Using information in the extract on page 1 and your own interpretation, explain how Hanrahan has explored the relationship between her parents, in her series, Bob and Ronda. Ensure you use examples from the work to support your discussion. (5-6 sentences)
Barbara Hanrahan
Born in 1939 and died in 1991 in Adelaide, South Australia.
The strange mix of naïve and fantasy characterises Hanrahan’s prints. Her work has an intimacy, which draws the viewer increasingly into a macabre world, which Hanrahan creates. The intimacy is created through the use of decorative elements such as textured rugs and cloth, which give the viewer the impression that they are looking into a domestic scene. A familiar scene, which on closer inspection, is strange, haunting and fraught with danger. Her work has been described as ‘fairy-like and vulnerable’.
In 1963 she travelled to London. The trip was to become one of many. In London she worked at the central school and was influenced by the works of Gertude Hermes and the early pop art of Hockney and Peter Blake.

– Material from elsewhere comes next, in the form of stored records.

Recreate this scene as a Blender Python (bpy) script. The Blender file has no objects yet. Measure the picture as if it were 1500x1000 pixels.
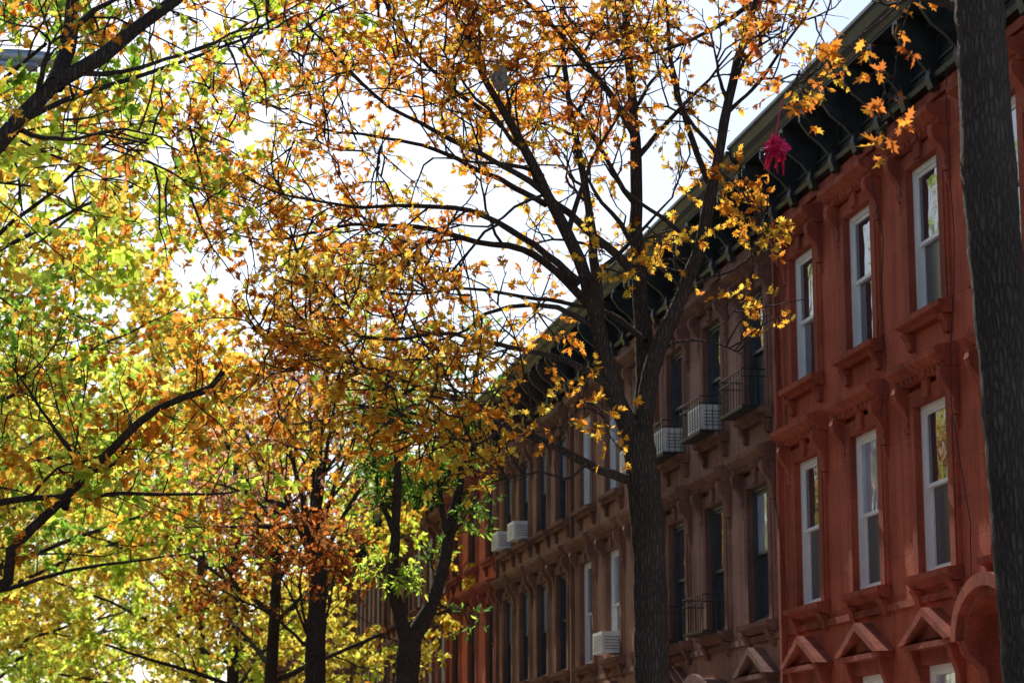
import bpy, math, random
import numpy as np
from mathutils import Vector
random.seed(4); rng=np.random.default_rng(11)
scene=bpy.context.scene
scene.view_settings.view_transform='Standard'
scene.view_settings.look='None'
scene.view_settings.exposure=0

# ---------------------------------------------------------------- materials
def new_mat(name):
    m=bpy.data.materials.new(name); m.use_nodes=True
    nt=m.node_tree; b=nt.nodes['Principled BSDF']; return m,nt,b
def N(nt,t,**k):
    n=nt.nodes.new(t)
    for a,v in k.items(): setattr(n,a,v)
    return n
def stone(name,col,dark,joint=0.0,rough=0.9,bump=0.6,brick=None):
    m,nt,b=new_mat(name); L=nt.links
    g=N(nt,'ShaderNodeNewGeometry'); sep=N(nt,'ShaderNodeSeparateXYZ'); L.new(g.outputs['Position'],sep.inputs[0])
    cmb=N(nt,'ShaderNodeCombineXYZ'); L.new(sep.outputs['Y'],cmb.inputs['X']); L.new(sep.outputs['Z'],cmb.inputs['Y'])
    n1=N(nt,'ShaderNodeTexNoise'); n1.inputs['Scale'].default_value=1.3; n1.inputs['Detail'].default_value=8; n1.inputs['Roughness'].default_value=.65
    L.new(g.outputs['Position'],n1.inputs['Vector'])
    mp=N(nt,'ShaderNodeMapping'); mp.inputs['Scale'].default_value=(6,6,.5); L.new(g.outputs['Position'],mp.inputs['Vector'])
    n2=N(nt,'ShaderNodeTexNoise'); n2.inputs['Scale'].default_value=1; n2.inputs['Detail'].default_value=6; L.new(mp.outputs[0],n2.inputs['Vector'])
    ad=N(nt,'ShaderNodeMath',operation='ADD'); L.new(n1.outputs[0],ad.inputs[0]); L.new(n2.outputs[0],ad.inputs[1])
    mr=N(nt,'ShaderNodeMapRange'); mr.inputs['From Min'].default_value=.80; mr.inputs['From Max'].default_value=1.12; L.new(ad.outputs[0],mr.inputs['Value'])
    mx=N(nt,'ShaderNodeMixRGB'); mx.inputs[1].default_value=(*dark,1); mx.inputs[2].default_value=(*col,1); L.new(mr.outputs[0],mx.inputs[0])
    out=mx.outputs[0]
    n3=N(nt,'ShaderNodeTexNoise'); n3.inputs['Scale'].default_value=28; n3.inputs['Detail'].default_value=6; n3.inputs['Roughness'].default_value=.7; L.new(g.outputs['Position'],n3.inputs['Vector'])
    h=n3.outputs[0]
    sr=N(nt,'ShaderNodeMapRange'); sr.inputs['From Min'].default_value=.3; sr.inputs['From Max'].default_value=.62; sr.inputs['To Min'].default_value=.72; sr.inputs['To Max'].default_value=1.06; L.new(h,sr.inputs['Value'])
    sm=N(nt,'ShaderNodeMixRGB',blend_type='MULTIPLY'); sm.inputs[0].default_value=1; L.new(out,sm.inputs[1]); L.new(sr.outputs[0],sm.inputs[2]); out=sm.outputs[0]
    br=N(nt,'ShaderNodeTexBrick'); L.new(cmb.outputs[0],br.inputs['Vector']); br.inputs['Scale'].default_value=1
    if brick: br.inputs['Brick Width'].default_value=.21; br.inputs['Row Height'].default_value=.075; br.inputs['Mortar Size'].default_value=.008
    else: br.inputs['Brick Width'].default_value=1.05; br.inputs['Row Height'].default_value=.43; br.inputs['Mortar Size'].default_value=.007
    br.inputs['Color1'].default_value=(1,1,1,1); br.inputs['Color2'].default_value=(.84,.85,.86,1) if not brick else (.7,.7,.7,1)
    jc=1-joint; br.inputs['Mortar'].default_value=(jc,jc,jc,1)
    mu=N(nt,'ShaderNodeMixRGB',blend_type='MULTIPLY'); mu.inputs[0].default_value=1; L.new(out,mu.inputs[1]); L.new(br.outputs['Color'],mu.inputs[2]); out=mu.outputs[0]
    L.new(out,b.inputs['Base Color']); b.inputs['Roughness'].default_value=rough
    b.inputs['Specular IOR Level'].default_value=.15
    s=N(nt,'ShaderNodeMath',operation='MULTIPLY_ADD'); L.new(n1.outputs[0],s.inputs[0]); s.inputs[1].default_value=2.0; L.new(h,s.inputs[2])
    s2=N(nt,'ShaderNodeMath',operation='MULTIPLY_ADD'); L.new(br.outputs['Fac'],s2.inputs[0]); s2.inputs[1].default_value=-joint*2; L.new(s.outputs[0],s2.inputs[2])
    bp=N(nt,'ShaderNodeBump'); bp.inputs['Strength'].default_value=bump; bp.inputs['Distance'].default_value=.02; L.new(s2.outputs[0],bp.inputs['Height']); L.new(bp.outputs[0],b.inputs['Normal'])
    return m
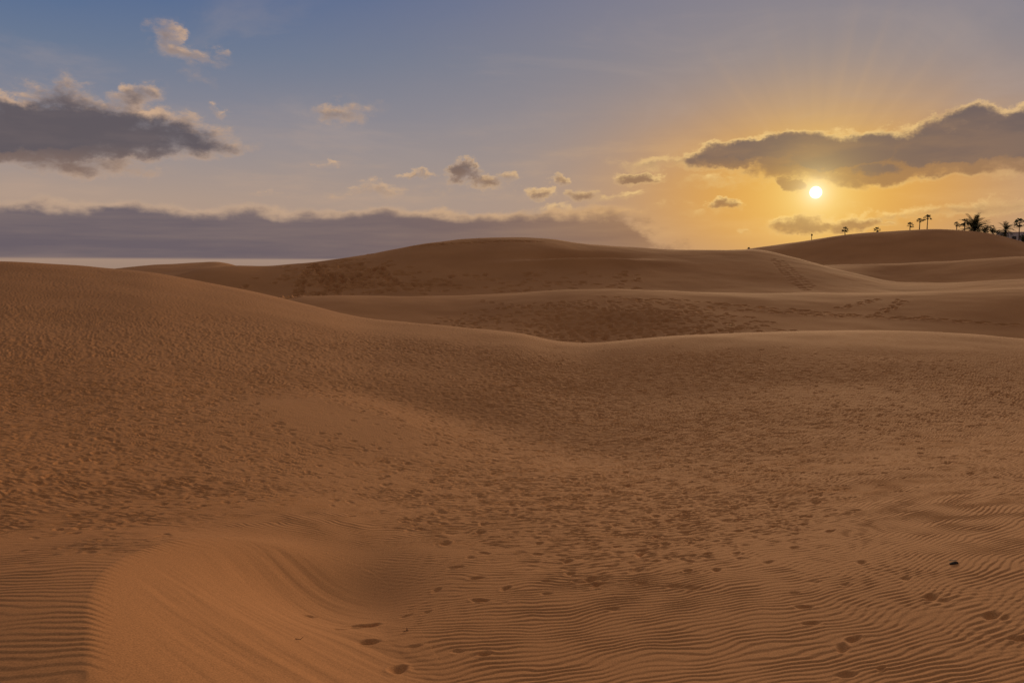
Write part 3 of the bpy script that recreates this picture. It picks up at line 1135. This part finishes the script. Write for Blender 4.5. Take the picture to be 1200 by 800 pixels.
# clouds: soft ellipses (centre, half width, half height, tilt, strength) broken up by noise
CL = [  # big left cloud
    (20, 155, 170, 32, 3, 1.0), (150, 163, 100, 22, 4, .80), (222, 171, 66, 15, 3, .52), (60, 190, 105, 13, 0, .5), (72, 120, 46, 26, 0, .5), (122, 127, 46, 15, 0, .46), (158, 111, 30, 12, 8, .42), (62, 97, 22, 8, 10, .22),
    # little ones, upper left and middle
    (197, 42, 20, 17, -35, .36), (222, 62, 36, 12, -8, .32), (262, 62, 10, 6, 10, .2), (230, 88, 20, 8, -25, .16), (395, 131, 32, 13, 3, .4), (420, 124, 30, 9, 0, .2), (254, 127, 11, 6, -20, .34), (380, 192.5, 26, 4, 0, .3),
    (540, 201, 23, 13, 0, .74), (566, 212, 28, 9, -8, .5), (597, 211, 18, 9, 0, .42), (487, 203, 22, 5, 3, .48), (438, 223, 34, 10, 0, .34), (405, 229, 22, 7, 0, .26), (515, 222, 26, 7, 0, .2), (320, 228, 24, 5, 0, .24),
    (633, 226, 20, 7, 0, .5), (656, 212, 9, 7, 0, .52), (682, 228, 20, 8, 0, .52), (748, 207.5, 28, 8, 0, .66), (782, 190, 48, 7, 4, .36), (722, 230, 36, 6, 5, .36), (655, 243, 30, 7, 0, .36), (740, 190, 30, 6, 0, .22),
    # cloud over the sun
    (895, 176, 84, 16, 5, 1.0), (985, 184, 100, 24, 4, 1.0), (1025, 200, 55, 18, 2, .9), (1120, 175, 100, 25, 3, 1.05), (1132, 142, 34, 17, 4, .86), (1195, 150, 40, 18, 2, .9), (1260, 165, 120, 28, 2, 1.1), (905, 196, 55, 15, 0, .42),
    # small dark ones round the sun
    (927, 218, 20, 7, -18, .82), (850, 237.5, 20, 7, 5, .68), (940, 264, 38, 12, 2, .68), (995, 263, 36, 11, 2, .66), (1036, 262, 20, 6, 0, .4), (873, 268, 8, 6, 0, .4), (845, 211, 44, 9, 0, .26), (1000, 240, 20, 5, 0, .14),
    (1130, 246, 130, 9, 2, .40), (1180, 236, 80, 6, 3, .3), (1060, 250, 70, 6, 3, .30), (830, 250, 30, 6, 0, .18), (790, 240, 30, 6, 0, .2)]
wv = comb(U * 0.01, V * 0.017, 0.7)
n_big = nz(wv, 1.6, 7.0, 0.60, 0.35)
n_edge = nz(wv, 4.6, 6.0, 0.62, 0.2)
wv2 = comb(U * 0.01 + 0.045, V * 0.017 + 0.045, 0.7)
n_lit = nz(wv2, 1.6, 7.0, 0.60, 0.35)
w1 = wt.nodes.new('ShaderNodeTexNoise')
w1.inputs['Scale'].default_value = 1.0
w1.inputs['Detail'].default_value = 5
w1.inputs['Roughness'].default_value = 0.62
wt.links.new(comb(U * 0.033, V * 0.045, 2.2), w1.inputs['Vector'])
ws = wt.nodes.new('ShaderNodeSeparateColor')
wt.links.new(w1.outputs['Color'], ws.inputs[0])
UW = U + (E(ws.outputs[0]) - 0.5) * 58.0
VW = V + (E(ws.outputs[1]) - 0.5) * 30.0
field = None
upper = None
for (px, py, a, b, tilt, wgt) in CL:
    ca, ct = az_t(px, py)
    ca, ce = float(ca) * 1000, math.atan(float(ct)) * 1000
    ti = math.radians(tilt)
    x = UW - ca
    y = VW - ce
    cx_, sx_ = math.cos(ti), math.sin(ti)
    p = madd(x, cx_ / a, y * (sx_ / a))
    q = madd(x, -sx_ / b, y * (cx_ / b))
    qu = q + 4.5 / b
    pp2 = p * p
    d2 = madd(q, q, pp2)
    mu_ = op('MAXIMUM', madd(madd(qu, qu, pp2), -wgt * 0.62, wgt), 0.0)
    upper = mu_ if upper is None else op('MAXIMUM', upper, mu_)
    m = op('MAXIMUM', madd(d2, -wgt * 0.62, wgt), 0.0)       # wgt * (1 - .62 d2)
    field = m if field is None else op('SMOOTH_MAX', field, m, 0.08) if False else op('MAXIMUM', field, m)
# long stratus bank low on the left: flat base, lumpy top
top_n = nz(comb(U * 0.012, V * 0.02, 5.0), 1.2, 6.0, 0.6)
bank_top = 70.0 + (top_n - 0.5) * 34.0 + (n_edge - 0.5) * 9.0
bank = smoothstep(-3, 5, bank_top - V)
bank = bank * smoothstep(10.2, 13.8, V) * (1.0 - smoothstep(145, 190, U + (top_n - 0.5) * 190.0 + (n_edge - 0.5) * 60.0 + (V - 30.0) * 0.5))
dens = field + (n_big - 0.52) * 0.9 * smoothstep(0.0, 0.25, field) + (n_edge - 0.52) * 1.05 * smoothstep(0.0, 0.2, field)
shade = smoothstep(-0.10, 0.14, n_big - n_lit)            # > .5 where the cloud rises towards the light
soft_n = nz(comb(U * 0.016, V * 0.03, 9.0), 1.0, 3.0)
alpha_h = smoothstep(0.06, 0.42, dens)
alpha_s = smoothstep(0.0, 0.78, dens + 0.06)
topness = smoothstep(0.0, 0.20, field - upper + (n_big - n_lit) * 0.55)
sel = op('MINIMUM', topness * 0.9 + smoothstep(0.5, 0.66, soft_n) * 0.45, 1.0)
alpha = alpha_h * sel + alpha_s * (1.0 - sel)
thick = smoothstep(0.20, 0.62, field * 0.72 + dens * 0.34 - topness * 0.12)
warm = op('EXPONENT', -op('POWER', dist_g / 270.0, 1.4))
dark_c = mixc(lin(96, 88, 94), lin(150, 108, 70), warm * warm * 0.38)
dark_c = mixc(mixc(lin(132, 109, 99), lin(160, 116, 72), warm), dark_c, smoothstep(100, 135, V + smoothstep(0.78, 0.95, field) * 40.0))
mid_c = mixc(lin(140, 122, 118), lin(196, 142, 76), warm)
lit_c = mixc(lin(210, 174, 144), lin(255, 212, 124), warm)
edge_c = mixc(mid_c, lit_c, op('MINIMUM', topness * (0.12 + 1.1 * smoothstep(0.36, 0.66, soft_n)), 1.0))
edge_c = mixc(edge_c, lit_c, (1.0 - smoothstep(0.34, 0.62, field)) * 0.72)
body = mixc(dark_c, mid_c, smoothstep(0.44, 0.68, nz(comb(U * 0.007, V * 0.028, 21.0), 1.0, 4.0, 0.55)) * 0.24)
cloud_c = mixc(edge_c, body, thick)
wisp = smoothstep(0.46, 0.72, nz(comb(U * 0.006, V * 0.032, 14.0), 1.0, 5.0, 0.6)) * smoothstep(8, 40, V) * (1.0 - smoothstep(110, 210, V))
clear_w = mixc(clear, mixc(lin(200, 168, 144), lin(244, 190, 104), warm), wisp * 0.26)
wisp2 = smoothstep(0.48, 0.74, nz(comb(U * 0.0042 + 3.0, V * 0.011, 33.0), 1.0, 5.0, 0.6, 0.6)) * smoothstep(90, 150, V) * (1.0 - smoothstep(230, 330, V))
clear_w = mixc(clear_w, lin(178, 160, 152), wisp2 * 0.30)
cl = mixc(clear_w, cloud_c, alpha * 0.96)
bank_lit = mixc(lin(196, 166, 142), lin(240, 180, 88), warm)
bank_dark = mixc(lin(100, 92, 103), lin(176, 126, 72), warm)
bank_d = smoothstep(0.0, 15.0, bank_top - V + (soft_n - 0.5) * 26.0)
bstr = nz(comb(U * 0.005, V * 0.06, 3.0), 1.0, 4.0, 0.6)
bank_c = mixc(bank_lit, bank_dark, bank_d * (0.90 + 0.5 * (bstr - 0.4)))
cl = mixc(cl, bank_c, bank * 0.93)
# glare round the sun, in front of the cloud edges
cl = mixc(cl, lin(255, 220, 128), op('EXPONENT', -(dist_s / 24.0)) * 0.75)
# the disc of the sun itself
disc = 1.0 - smoothstep(5.0, 6.9, dist_s)
halo = op('EXPONENT', -(op('MAXIMUM', dist_s - 6.0, 0.0) / 8.0)) * 0.9
cl = mixc(cl, (1.25, 1.0, 0.62), halo * 0.8)
cl = mixc(cl, (6.0, 5.2, 3.6), disc)


def vscale(c, k):
    n = wt.nodes.new('ShaderNodeVectorMath')
    n.operation = 'SCALE'
    wt.links.new(c.s, n.inputs[0])
    n.inputs['Scale'].default_value = k
    return E(n.outputs[0])


def vadd(a, b):
    n = wt.nodes.new('ShaderNodeVectorMath')
    n.operation = 'ADD'
    wt.links.new(a.s, n.inputs[0])
    wt.links.new(b.s, n.inputs[1])
    return E(n.outputs[0])


sky = wt.nodes.new('ShaderNodeTexSky')
sky.sky_type = 'NISHITA'
sky.sun_disc = False
sky.sun_elevation = SUN_EL
sky.sun_rotation = SUN_AZ
sky.dust_density = 2.0
sky.air_density = 1.0
SKY_STRENGTH = 0.1
NISH = 0.014
out = wt.nodes.new('ShaderNodeOutputWorld')
bg_clear = wt.nodes.new('ShaderNodeBackground')
bg_cloud = wt.nodes.new('ShaderNodeBackground')
for bg, c in ((bg_clear, clear), (bg_cloud, cl)):
    s = vadd(vscale(c, 1.0 / SKY_STRENGTH * 0.93), vscale(E(sky.outputs[0]), NISH))
    wt.links.new(s.s, bg.inputs['Color'])
    bg.inputs['Strength'].default_value = SKY_STRENGTH
mx_ = wt.nodes.new('ShaderNodeMixShader')
front = op('GREATER_THAN', dy, 0.55) * op('LESS_THAN', V, 420.0) * op('GREATER_THAN', V, -5.0)
wt.links.new(front.s, mx_.inputs[0])
wt.links.new(bg_clear.outputs[0], mx_.inputs[1])
wt.links.new(bg_cloud.outputs[0], mx_.inputs[2])
wt.links.new(mx_.outputs[0], out.inputs[0])

scene.view_settings.view_transform = 'Standard'
scene.view_settings.look = 'None'
scene.view_settings.exposure = 0.0
scene.view_settings.gamma = 1.0
scene.view_settings.use_curve_mapping = False
scene.render.engine = 'CYCLES'
scene.cycles.max_bounces = 5
scene.cycles.diffuse_bounces = 3
scene.cycles.use_denoising = True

In the mid sixties Hanrahan produced a series of works which explored the nature of her parents' relationship. The series titled ‘Bob and Ronda’ explored the bond between her parents, a bond that she had not witnessed as her father had died when she was one. Barbara was their only child and was reared by her mother, who worked as a commercial artist.
Many of Hanrahans images play with themes from popular culture, especially pop songs. Her works have a strong narrative and often combine images of frivolity with a note of fear, pain and insecurity.
Barbara Hanrahan created a distinct and powerful body of work during her career, which spanned from the 1960s until her death in 1991. Trained as a printmaker in Adelaide and London, she lived between the two cities for much of her adult life. Both of these places exerted profound influence on her work; Hanrahan drew on the experiences of her childhood in Adelaide for much of her imagery, while the social upheavals of London in the 1960s, and artistic influences of the British Pop artists, formed her stylistic development. Using the expressive possibilities of the printmaking medium, she explored with an unflinching directness some of the most complex facets of female experience. Hanrahan’s prints delve into the fraught nature of intimate relationships between women; men and women; and women’s relationships with their own bodies. Returning to and re-working images created over several decades, Hanrahan treated these themes with a mixture of rawness and humour.